Oil prices decline for second straight month –

It was not meant to happen this way. Another month, another decline in oil prices. This time, in Brent’s case, the drop was to its lowest level in ten months when it fell to $44.8 per barrel (bbl) on 21 June.

Since OPEC/non-OPEC rolled over their production cut agreement for an additional 9 months on 25 May, oil prices have fallen by 7%. Crude oil benchmarks, Brent and West Texas Intermediate (WTI), closed June at $47.9/bbl and $46.0/bbl, respectively, a decline of 15% in 2017 on average. Indeed, Brent’s performance in the first half of this year was its worst since 1998.

While a late, 8-consecutive day gain at the end of June and in early July — the longest run of gains in seven years — helped spare some of Brent’s blushes, there is little escaping the fact that oil bulls have largely deserted the scene and that the markets have fallen into a state of despondency. And the chief culprit is US light tight oil (shale), whose volumes are helping to both offset some of the supplies taken off the market by OPEC/non-OPEC this year and slow the drawdown of crude stocks from storage tanks.

Weekly metrics on these two dynamics are, along with counts of US oil rigs, the most closely watched data by the markets. And they have not made pleasant reading for OPEC in 2017. US crude production is up 5.5% to 9.25 mb/d as of 23 June — an additional 480,000 barrels per day (b/d) of crude to partly offset the 1.8 mb/d of supplies that OPEC/non-OPEC have withdrawn from the oil markets since January. US shale’s resurgence is even more remarkable since bottoming out at 8.43 mb/d exactly a year ago: an impressive 822,000 b/d, which is a year-on-year (y/y) rise of almost 10%.

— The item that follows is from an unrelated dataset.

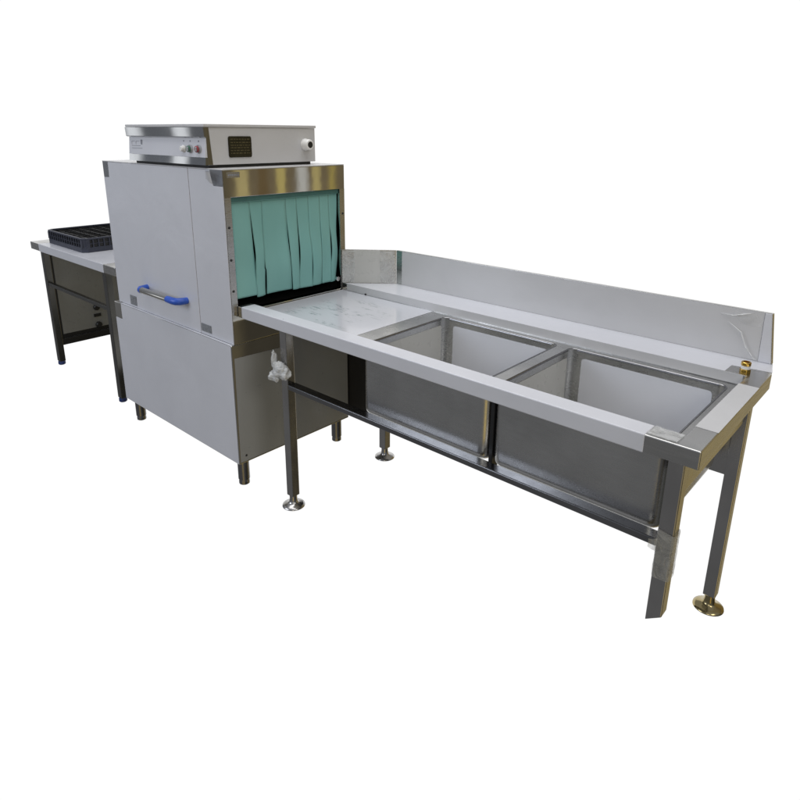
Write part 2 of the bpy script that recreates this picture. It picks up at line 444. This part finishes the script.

The closely-watched oil market report by the International Energy Agency (IEA) is also unlikely to provide much comfort. In its most recent edition, the IEA confirmed what many analysts and market traders had long suspected, which is that OECD commercial crude and petroleum product stocks increased rather than decreased in the first quarter of this year. Four months into the OPEC/non-OPEC agreement and total OECD stocks had reversed course and gained 60 million barrels to reach 3.044 billion barrels by April. OPEC’s target of bringing global crude and petroleum stocks back to the 5-year average level of around 2.75 billion barrels appears to be even farther away, possibly into 2018 at the current rate.

Moreover, OPEC’s own production is heading in the wrong direction, away from its aggregate production target of 31.75 mb/d. According to OPEC secondary source data, the group’s total output climbed back over the 32 mb/d level in May to 32.14 mb/d, thanks to output gains in Nigeria and Libya. These two OPEC members are not subject to output restrictions under the terms of the November agreement. But compliance levels among quota members also deteriorated slightly in May, to 105% from 107% in April, as a result of output increases in Iraq, Iran and Algeria.

Little wonder that oil markets are despondent. Calls for OPEC to consider deeper cuts, in order to accelerate the stock drawdown, are growing louder. In view of the fact that previous instances of OPEC market intervention, most notably in late 2008, have tended to involve several production cuts, rather than one, it is not entirely wishful thinking on the part of the oil bulls.

Stock draws to accelerate in 2H17 but 2018 is looking more likely for OPEC’s much-coveted ‘balance’

Nevertheless, there may be a glimmer of light at the end of the tunnel. US crude and petroleum product stockpiles are slowly drawing down as the peak summer demand gets into full swing. And there is certainly scope for more sizeable inventory declines before the autumn refinery maintenance period. According to the IEA, demand growth is expected to firm up to an average of 1.5 mb/d in 2H17 compared to 1.1 mb/d in 1H17.

With demand outstripping supply since the beginning of 2Q17, the demand/supply balance or stock change has swung into negative territory. Barring demand growth moderating and/or supply growth accelerating during the remainder of the year, the much-touted stock draw should indeed finally take place. Based on our own estimates, for the end of 4Q17, a cumulative stock draw of around 240 million barrels could be on the cards. This would bring OECD stocks back down to 2.8 billion barrels, not far off OPEC’s 5-year average target of 2.75 billion barrels. 2018 thus looms large as the make-or-break year.